**DATA PROVIDED**

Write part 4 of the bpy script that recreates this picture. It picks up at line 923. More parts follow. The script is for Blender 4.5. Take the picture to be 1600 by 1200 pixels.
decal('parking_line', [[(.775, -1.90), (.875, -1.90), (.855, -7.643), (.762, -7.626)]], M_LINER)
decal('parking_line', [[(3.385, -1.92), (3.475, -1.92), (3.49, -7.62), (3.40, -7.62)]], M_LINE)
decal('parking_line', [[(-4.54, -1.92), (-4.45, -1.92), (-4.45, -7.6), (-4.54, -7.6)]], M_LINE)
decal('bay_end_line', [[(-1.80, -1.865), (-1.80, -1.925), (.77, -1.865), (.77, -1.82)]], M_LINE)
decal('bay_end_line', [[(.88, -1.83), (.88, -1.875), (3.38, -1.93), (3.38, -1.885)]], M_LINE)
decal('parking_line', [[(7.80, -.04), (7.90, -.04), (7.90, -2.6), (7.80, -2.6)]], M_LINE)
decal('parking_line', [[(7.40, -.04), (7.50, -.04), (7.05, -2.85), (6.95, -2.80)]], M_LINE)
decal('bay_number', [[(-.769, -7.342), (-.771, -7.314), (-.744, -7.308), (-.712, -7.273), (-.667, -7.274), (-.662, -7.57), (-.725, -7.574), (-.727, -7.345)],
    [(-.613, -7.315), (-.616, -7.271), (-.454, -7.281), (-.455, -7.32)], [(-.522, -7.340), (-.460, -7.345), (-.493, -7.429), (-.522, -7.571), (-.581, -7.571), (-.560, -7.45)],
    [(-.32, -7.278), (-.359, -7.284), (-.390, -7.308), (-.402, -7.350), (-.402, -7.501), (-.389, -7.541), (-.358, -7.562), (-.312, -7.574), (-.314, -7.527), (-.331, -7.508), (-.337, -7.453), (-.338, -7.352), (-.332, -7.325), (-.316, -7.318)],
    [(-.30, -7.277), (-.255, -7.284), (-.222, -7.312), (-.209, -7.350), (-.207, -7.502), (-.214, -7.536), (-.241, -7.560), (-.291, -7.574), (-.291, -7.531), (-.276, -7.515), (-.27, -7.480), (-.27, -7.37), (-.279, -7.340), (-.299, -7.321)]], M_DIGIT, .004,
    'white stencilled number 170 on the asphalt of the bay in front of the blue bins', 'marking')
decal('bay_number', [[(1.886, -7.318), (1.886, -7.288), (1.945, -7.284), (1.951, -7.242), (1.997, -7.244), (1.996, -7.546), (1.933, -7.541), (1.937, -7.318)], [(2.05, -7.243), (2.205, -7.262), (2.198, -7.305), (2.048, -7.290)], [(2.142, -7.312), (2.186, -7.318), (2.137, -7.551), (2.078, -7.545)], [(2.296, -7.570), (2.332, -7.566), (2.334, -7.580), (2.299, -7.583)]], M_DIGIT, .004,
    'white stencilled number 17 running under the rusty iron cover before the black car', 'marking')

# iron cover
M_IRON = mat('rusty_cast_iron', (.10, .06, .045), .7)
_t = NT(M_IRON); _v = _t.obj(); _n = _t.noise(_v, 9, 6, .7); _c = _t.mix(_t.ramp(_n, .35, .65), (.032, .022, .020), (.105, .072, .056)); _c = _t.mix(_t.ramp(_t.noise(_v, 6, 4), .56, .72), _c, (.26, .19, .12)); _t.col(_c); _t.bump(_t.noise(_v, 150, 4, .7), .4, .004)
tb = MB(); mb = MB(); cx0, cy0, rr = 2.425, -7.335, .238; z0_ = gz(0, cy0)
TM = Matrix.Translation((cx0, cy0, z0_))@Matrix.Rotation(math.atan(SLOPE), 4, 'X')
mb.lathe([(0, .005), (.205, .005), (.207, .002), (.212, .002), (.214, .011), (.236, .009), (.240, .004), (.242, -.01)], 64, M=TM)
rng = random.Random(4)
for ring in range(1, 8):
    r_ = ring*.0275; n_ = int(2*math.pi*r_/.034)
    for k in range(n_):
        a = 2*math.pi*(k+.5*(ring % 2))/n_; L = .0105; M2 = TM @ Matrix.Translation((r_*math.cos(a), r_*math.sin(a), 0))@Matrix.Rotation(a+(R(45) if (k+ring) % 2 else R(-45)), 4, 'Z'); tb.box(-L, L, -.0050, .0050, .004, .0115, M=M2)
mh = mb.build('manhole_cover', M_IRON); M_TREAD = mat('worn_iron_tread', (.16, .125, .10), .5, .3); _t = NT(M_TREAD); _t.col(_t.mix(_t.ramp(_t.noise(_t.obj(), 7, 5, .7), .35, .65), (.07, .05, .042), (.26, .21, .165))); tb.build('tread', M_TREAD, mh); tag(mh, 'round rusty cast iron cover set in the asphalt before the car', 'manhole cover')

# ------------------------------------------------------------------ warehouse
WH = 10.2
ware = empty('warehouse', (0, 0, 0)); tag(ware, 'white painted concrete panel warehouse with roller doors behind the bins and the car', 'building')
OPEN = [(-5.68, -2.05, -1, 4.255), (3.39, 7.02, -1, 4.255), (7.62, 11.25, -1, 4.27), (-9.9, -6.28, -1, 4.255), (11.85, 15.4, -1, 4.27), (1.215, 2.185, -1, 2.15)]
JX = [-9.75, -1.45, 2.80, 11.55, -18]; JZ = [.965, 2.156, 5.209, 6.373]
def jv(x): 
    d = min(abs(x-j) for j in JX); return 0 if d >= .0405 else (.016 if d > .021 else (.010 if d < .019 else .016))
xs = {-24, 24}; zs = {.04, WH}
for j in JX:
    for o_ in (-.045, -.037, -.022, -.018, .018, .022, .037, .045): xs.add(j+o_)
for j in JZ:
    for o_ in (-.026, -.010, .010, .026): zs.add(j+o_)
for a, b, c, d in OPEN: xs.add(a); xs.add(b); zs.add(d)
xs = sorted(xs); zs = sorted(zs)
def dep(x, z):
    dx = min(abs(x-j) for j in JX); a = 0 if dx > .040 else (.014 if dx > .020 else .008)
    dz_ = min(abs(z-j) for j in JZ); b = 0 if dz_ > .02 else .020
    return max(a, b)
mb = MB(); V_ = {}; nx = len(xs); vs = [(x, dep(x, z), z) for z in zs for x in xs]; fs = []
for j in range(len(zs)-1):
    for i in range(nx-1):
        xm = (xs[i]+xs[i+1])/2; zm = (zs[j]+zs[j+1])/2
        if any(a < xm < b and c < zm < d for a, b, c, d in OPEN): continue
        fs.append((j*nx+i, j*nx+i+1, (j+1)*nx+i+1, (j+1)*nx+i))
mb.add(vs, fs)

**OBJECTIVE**
Quote the material exactly, leaving nothing out.

**TASK SOLUTION**
Write part 4 of the bpy script that recreates this picture. It picks up at line 923. More parts follow. The script is for Blender 4.5. Take the picture to be 1600 by 1200 pixels.
decal('parking_line', [[(.775, -1.90), (.875, -1.90), (.855, -7.643), (.762, -7.626)]], M_LINER)
decal('parking_line', [[(3.385, -1.92), (3.475, -1.92), (3.49, -7.62), (3.40, -7.62)]], M_LINE)
decal('parking_line', [[(-4.54, -1.92), (-4.45, -1.92), (-4.45, -7.6), (-4.54, -7.6)]], M_LINE)
decal('bay_end_line', [[(-1.80, -1.865), (-1.80, -1.925), (.77, -1.865), (.77, -1.82)]], M_LINE)
decal('bay_end_line', [[(.88, -1.83), (.88, -1.875), (3.38, -1.93), (3.38, -1.885)]], M_LINE)
decal('parking_line', [[(7.80, -.04), (7.90, -.04), (7.90, -2.6), (7.80, -2.6)]], M_LINE)
decal('parking_line', [[(7.40, -.04), (7.50, -.04), (7.05, -2.85), (6.95, -2.80)]], M_LINE)
decal('bay_number', [[(-.769, -7.342), (-.771, -7.314), (-.744, -7.308), (-.712, -7.273), (-.667, -7.274), (-.662, -7.57), (-.725, -7.574), (-.727, -7.345)],
    [(-.613, -7.315), (-.616, -7.271), (-.454, -7.281), (-.455, -7.32)], [(-.522, -7.340), (-.460, -7.345), (-.493, -7.429), (-.522, -7.571), (-.581, -7.571), (-.560, -7.45)],
    [(-.32, -7.278), (-.359, -7.284), (-.390, -7.308), (-.402, -7.350), (-.402, -7.501), (-.389, -7.541), (-.358, -7.562), (-.312, -7.574), (-.314, -7.527), (-.331, -7.508), (-.337, -7.453), (-.338, -7.352), (-.332, -7.325), (-.316, -7.318)],
    [(-.30, -7.277), (-.255, -7.284), (-.222, -7.312), (-.209, -7.350), (-.207, -7.502), (-.214, -7.536), (-.241, -7.560), (-.291, -7.574), (-.291, -7.531), (-.276, -7.515), (-.27, -7.480), (-.27, -7.37), (-.279, -7.340), (-.299, -7.321)]], M_DIGIT, .004,
    'white stencilled number 170 on the asphalt of the bay in front of the blue bins', 'marking')
decal('bay_number', [[(1.886, -7.318), (1.886, -7.288), (1.945, -7.284), (1.951, -7.242), (1.997, -7.244), (1.996, -7.546), (1.933, -7.541), (1.937, -7.318)], [(2.05, -7.243), (2.205, -7.262), (2.198, -7.305), (2.048, -7.290)], [(2.142, -7.312), (2.186, -7.318), (2.137, -7.551), (2.078, -7.545)], [(2.296, -7.570), (2.332, -7.566), (2.334, -7.580), (2.299, -7.583)]], M_DIGIT, .004,
    'white stencilled number 17 running under the rusty iron cover before the black car', 'marking')

# iron cover
M_IRON = mat('rusty_cast_iron', (.10, .06, .045), .7)
_t = NT(M_IRON); _v = _t.obj(); _n = _t.noise(_v, 9, 6, .7); _c = _t.mix(_t.ramp(_n, .35, .65), (.032, .022, .020), (.105, .072, .056)); _c = _t.mix(_t.ramp(_t.noise(_v, 6, 4), .56, .72), _c, (.26, .19, .12)); _t.col(_c); _t.bump(_t.noise(_v, 150, 4, .7), .4, .004)
tb = MB(); mb = MB(); cx0, cy0, rr = 2.425, -7.335, .238; z0_ = gz(0, cy0)
TM = Matrix.Translation((cx0, cy0, z0_))@Matrix.Rotation(math.atan(SLOPE), 4, 'X')
mb.lathe([(0, .005), (.205, .005), (.207, .002), (.212, .002), (.214, .011), (.236, .009), (.240, .004), (.242, -.01)], 64, M=TM)
rng = random.Random(4)
for ring in range(1, 8):
    r_ = ring*.0275; n_ = int(2*math.pi*r_/.034)
    for k in range(n_):
        a = 2*math.pi*(k+.5*(ring % 2))/n_; L = .0105; M2 = TM @ Matrix.Translation((r_*math.cos(a), r_*math.sin(a), 0))@Matrix.Rotation(a+(R(45) if (k+ring) % 2 else R(-45)), 4, 'Z'); tb.box(-L, L, -.0050, .0050, .004, .0115, M=M2)
mh = mb.build('manhole_cover', M_IRON); M_TREAD = mat('worn_iron_tread', (.16, .125, .10), .5, .3); _t = NT(M_TREAD); _t.col(_t.mix(_t.ramp(_t.noise(_t.obj(), 7, 5, .7), .35, .65), (.07, .05, .042), (.26, .21, .165))); tb.build('tread', M_TREAD, mh); tag(mh, 'round rusty cast iron cover set in the asphalt before the car', 'manhole cover')

# ------------------------------------------------------------------ warehouse
WH = 10.2
ware = empty('warehouse', (0, 0, 0)); tag(ware, 'white painted concrete panel warehouse with roller doors behind the bins and the car', 'building')
OPEN = [(-5.68, -2.05, -1, 4.255), (3.39, 7.02, -1, 4.255), (7.62, 11.25, -1, 4.27), (-9.9, -6.28, -1, 4.255), (11.85, 15.4, -1, 4.27), (1.215, 2.185, -1, 2.15)]
JX = [-9.75, -1.45, 2.80, 11.55, -18]; JZ = [.965, 2.156, 5.209, 6.373]
def jv(x): 
    d = min(abs(x-j) for j in JX); return 0 if d >= .0405 else (.016 if d > .021 else (.010 if d < .019 else .016))
xs = {-24, 24}; zs = {.04, WH}
for j in JX:
    for o_ in (-.045, -.037, -.022, -.018, .018, .022, .037, .045): xs.add(j+o_)
for j in JZ:
    for o_ in (-.026, -.010, .010, .026): zs.add(j+o_)
for a, b, c, d in OPEN: xs.add(a); xs.add(b); zs.add(d)
xs = sorted(xs); zs = sorted(zs)
def dep(x, z):
    dx = min(abs(x-j) for j in JX); a = 0 if dx > .040 else (.014 if dx > .020 else .008)
    dz_ = min(abs(z-j) for j in JZ); b = 0 if dz_ > .02 else .020
    return max(a, b)
mb = MB(); V_ = {}; nx = len(xs); vs = [(x, dep(x, z), z) for z in zs for x in xs]; fs = []
for j in range(len(zs)-1):
    for i in range(nx-1):
        xm = (xs[i]+xs[i+1])/2; zm = (zs[j]+zs[j+1])/2
        if any(a < xm < b and c < zm < d for a, b, c, d in OPEN): continue
        fs.append((j*nx+i, j*nx+i+1, (j+1)*nx+i+1, (j+1)*nx+i))
mb.add(vs, fs)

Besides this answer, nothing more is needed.